*WORK TO BE COMPLETED:*
Can you find the lines of the listing that include "script" and copy every one?

*EXTRACTED MATERIAL:*

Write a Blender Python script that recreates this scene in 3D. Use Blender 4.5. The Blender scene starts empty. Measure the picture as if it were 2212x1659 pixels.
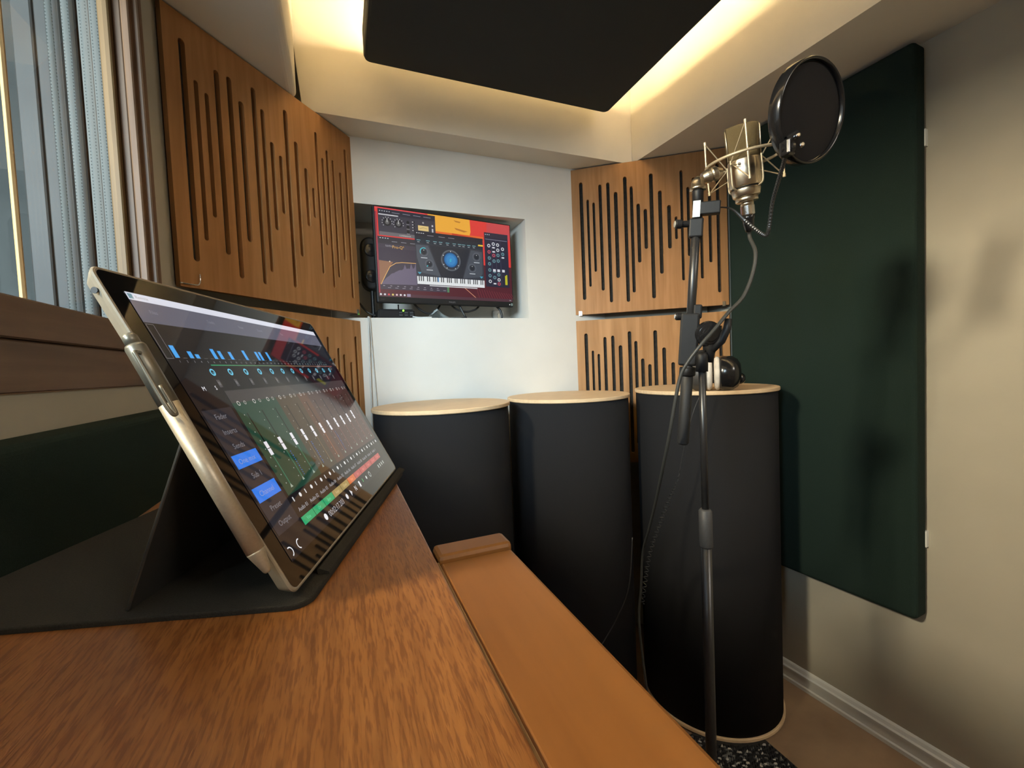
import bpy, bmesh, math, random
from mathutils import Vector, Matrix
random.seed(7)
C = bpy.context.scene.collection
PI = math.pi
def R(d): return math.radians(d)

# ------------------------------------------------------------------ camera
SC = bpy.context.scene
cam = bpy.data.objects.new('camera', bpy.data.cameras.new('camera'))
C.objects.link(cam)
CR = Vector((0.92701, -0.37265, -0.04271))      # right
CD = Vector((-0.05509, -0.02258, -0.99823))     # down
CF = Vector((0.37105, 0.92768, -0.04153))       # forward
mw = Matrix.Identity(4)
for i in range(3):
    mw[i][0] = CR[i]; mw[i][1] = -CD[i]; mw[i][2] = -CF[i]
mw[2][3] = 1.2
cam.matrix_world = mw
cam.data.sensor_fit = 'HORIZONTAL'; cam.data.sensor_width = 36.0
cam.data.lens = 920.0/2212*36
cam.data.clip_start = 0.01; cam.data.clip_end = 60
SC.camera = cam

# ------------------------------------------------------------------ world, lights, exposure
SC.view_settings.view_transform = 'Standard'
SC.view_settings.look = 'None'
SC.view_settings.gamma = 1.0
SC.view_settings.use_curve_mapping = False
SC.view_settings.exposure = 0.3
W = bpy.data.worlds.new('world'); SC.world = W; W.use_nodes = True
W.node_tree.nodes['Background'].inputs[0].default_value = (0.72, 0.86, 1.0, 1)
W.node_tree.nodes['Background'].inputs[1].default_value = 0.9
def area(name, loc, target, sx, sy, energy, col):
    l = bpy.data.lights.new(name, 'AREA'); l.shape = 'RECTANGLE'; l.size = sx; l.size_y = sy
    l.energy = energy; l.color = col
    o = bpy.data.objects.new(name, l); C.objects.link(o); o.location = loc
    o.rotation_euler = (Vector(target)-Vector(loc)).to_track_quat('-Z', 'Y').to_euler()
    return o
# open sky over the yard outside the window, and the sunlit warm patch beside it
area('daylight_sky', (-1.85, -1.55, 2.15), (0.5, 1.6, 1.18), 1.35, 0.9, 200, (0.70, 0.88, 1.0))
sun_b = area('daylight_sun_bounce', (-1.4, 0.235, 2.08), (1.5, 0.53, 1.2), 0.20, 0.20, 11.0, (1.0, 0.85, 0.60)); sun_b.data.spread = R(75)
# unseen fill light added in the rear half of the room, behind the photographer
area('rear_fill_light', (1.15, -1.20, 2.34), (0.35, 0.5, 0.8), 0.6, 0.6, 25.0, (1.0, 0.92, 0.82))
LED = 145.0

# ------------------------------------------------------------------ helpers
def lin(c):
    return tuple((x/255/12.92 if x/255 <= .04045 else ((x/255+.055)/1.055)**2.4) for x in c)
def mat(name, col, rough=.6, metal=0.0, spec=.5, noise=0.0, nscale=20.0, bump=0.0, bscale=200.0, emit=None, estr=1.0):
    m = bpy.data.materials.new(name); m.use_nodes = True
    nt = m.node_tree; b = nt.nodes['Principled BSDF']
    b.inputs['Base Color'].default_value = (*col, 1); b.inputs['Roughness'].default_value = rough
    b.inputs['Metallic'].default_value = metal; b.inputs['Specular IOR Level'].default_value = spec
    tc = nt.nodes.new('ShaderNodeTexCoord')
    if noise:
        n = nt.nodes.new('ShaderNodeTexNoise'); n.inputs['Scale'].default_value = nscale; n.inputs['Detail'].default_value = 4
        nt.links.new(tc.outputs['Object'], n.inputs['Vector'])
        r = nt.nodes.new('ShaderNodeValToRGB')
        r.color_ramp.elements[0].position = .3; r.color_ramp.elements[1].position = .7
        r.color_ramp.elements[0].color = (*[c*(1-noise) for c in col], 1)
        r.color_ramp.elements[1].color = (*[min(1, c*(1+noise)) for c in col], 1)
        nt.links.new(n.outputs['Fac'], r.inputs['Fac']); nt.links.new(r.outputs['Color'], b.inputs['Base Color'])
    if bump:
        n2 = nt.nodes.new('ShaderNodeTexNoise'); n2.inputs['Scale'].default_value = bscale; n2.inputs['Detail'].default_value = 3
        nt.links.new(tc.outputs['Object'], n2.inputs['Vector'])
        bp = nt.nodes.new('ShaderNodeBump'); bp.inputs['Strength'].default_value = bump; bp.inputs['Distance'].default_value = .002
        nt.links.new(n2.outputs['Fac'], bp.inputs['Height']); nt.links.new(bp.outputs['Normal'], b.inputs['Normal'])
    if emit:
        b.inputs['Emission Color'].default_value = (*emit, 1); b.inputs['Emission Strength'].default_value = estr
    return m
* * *
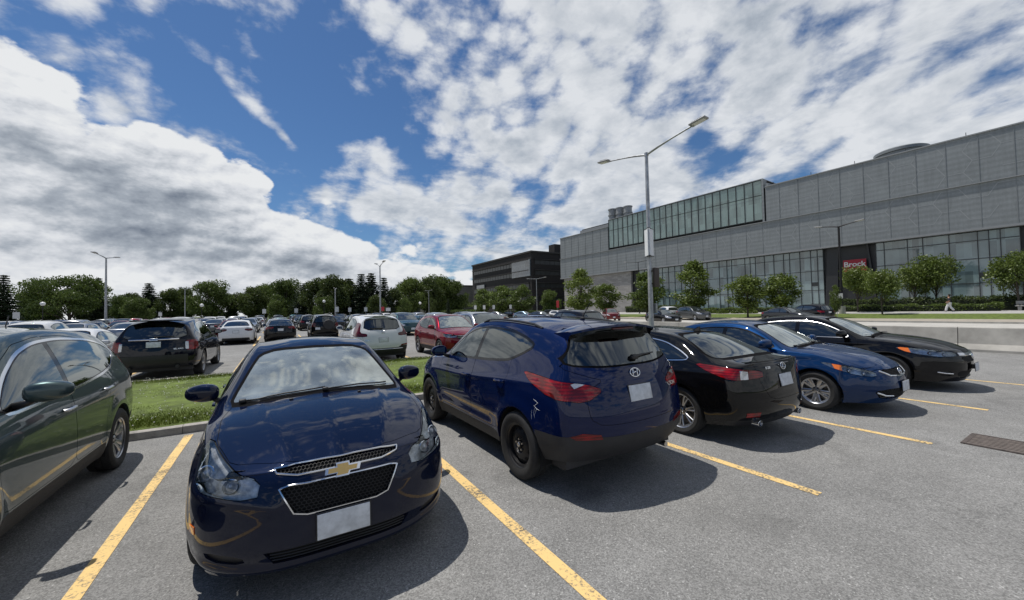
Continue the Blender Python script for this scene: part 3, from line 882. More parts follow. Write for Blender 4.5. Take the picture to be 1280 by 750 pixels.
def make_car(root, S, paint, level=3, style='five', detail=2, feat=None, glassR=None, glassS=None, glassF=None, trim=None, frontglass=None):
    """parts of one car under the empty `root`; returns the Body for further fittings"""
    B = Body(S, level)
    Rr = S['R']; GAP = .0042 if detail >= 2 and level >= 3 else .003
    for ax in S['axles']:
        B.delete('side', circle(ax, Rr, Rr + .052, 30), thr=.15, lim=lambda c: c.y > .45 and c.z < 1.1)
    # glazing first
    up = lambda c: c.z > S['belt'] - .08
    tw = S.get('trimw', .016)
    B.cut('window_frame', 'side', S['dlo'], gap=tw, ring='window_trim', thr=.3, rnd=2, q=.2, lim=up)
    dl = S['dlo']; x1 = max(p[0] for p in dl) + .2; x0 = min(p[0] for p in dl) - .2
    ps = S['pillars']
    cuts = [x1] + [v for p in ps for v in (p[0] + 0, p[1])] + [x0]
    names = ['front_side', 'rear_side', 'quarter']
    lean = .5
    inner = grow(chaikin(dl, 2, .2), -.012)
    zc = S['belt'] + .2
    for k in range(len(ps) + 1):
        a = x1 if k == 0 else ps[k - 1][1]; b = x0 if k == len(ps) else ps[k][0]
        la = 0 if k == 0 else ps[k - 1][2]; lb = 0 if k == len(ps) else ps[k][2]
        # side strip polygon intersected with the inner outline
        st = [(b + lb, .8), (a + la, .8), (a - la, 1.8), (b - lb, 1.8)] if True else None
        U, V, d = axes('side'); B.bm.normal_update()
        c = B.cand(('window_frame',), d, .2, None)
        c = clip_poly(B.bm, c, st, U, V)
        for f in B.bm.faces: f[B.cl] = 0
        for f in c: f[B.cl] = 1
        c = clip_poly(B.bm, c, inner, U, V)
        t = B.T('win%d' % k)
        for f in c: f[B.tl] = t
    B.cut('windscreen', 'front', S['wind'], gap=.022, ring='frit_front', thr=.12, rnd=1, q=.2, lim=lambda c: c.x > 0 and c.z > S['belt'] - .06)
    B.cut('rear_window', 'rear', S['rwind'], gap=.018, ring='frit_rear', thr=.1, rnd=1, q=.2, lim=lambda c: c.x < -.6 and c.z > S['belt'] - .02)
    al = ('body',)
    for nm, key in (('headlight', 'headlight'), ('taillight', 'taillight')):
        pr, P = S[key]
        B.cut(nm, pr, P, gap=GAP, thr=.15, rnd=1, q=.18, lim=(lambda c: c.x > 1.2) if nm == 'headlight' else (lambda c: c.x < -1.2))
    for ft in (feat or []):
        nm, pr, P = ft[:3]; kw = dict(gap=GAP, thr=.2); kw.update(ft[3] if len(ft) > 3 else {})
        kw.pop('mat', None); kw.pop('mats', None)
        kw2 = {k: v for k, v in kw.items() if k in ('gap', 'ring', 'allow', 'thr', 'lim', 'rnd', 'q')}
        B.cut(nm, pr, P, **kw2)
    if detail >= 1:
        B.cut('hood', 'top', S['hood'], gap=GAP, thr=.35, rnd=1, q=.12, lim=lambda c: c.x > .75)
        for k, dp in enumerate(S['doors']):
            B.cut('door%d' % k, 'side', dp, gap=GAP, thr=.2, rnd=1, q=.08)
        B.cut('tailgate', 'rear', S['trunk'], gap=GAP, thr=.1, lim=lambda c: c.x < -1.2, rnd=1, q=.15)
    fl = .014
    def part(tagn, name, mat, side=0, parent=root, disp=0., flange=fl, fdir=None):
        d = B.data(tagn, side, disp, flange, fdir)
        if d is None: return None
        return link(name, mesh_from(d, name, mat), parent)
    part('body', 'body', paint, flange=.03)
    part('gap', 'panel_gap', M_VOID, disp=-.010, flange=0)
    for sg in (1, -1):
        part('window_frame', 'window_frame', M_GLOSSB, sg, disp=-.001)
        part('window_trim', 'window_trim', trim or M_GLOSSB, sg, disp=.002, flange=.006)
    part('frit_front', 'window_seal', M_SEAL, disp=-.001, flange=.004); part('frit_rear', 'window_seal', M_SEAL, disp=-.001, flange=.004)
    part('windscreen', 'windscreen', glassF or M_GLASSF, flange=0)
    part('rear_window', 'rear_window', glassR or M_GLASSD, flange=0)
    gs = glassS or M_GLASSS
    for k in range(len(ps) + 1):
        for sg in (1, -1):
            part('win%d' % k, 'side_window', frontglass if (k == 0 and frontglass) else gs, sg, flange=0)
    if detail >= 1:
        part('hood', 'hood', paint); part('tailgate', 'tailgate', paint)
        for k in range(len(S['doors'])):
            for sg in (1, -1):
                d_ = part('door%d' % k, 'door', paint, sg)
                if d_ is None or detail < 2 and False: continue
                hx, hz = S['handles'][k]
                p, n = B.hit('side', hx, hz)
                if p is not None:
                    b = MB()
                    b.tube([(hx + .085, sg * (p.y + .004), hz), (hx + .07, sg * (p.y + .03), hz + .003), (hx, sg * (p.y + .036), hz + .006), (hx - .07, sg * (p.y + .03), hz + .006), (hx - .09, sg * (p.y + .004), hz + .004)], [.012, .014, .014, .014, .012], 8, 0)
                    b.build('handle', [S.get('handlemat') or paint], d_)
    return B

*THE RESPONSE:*
Write a Blender Python script that recreates this scene in 3D. Use Blender 4.5. The Blender scene starts empty. Measure the picture as if it were 2212x1659 pixels.
Continue the Blender Python script for this scene: part 3, from line 882. More parts follow. Write for Blender 4.5. Take the picture to be 1280 by 750 pixels.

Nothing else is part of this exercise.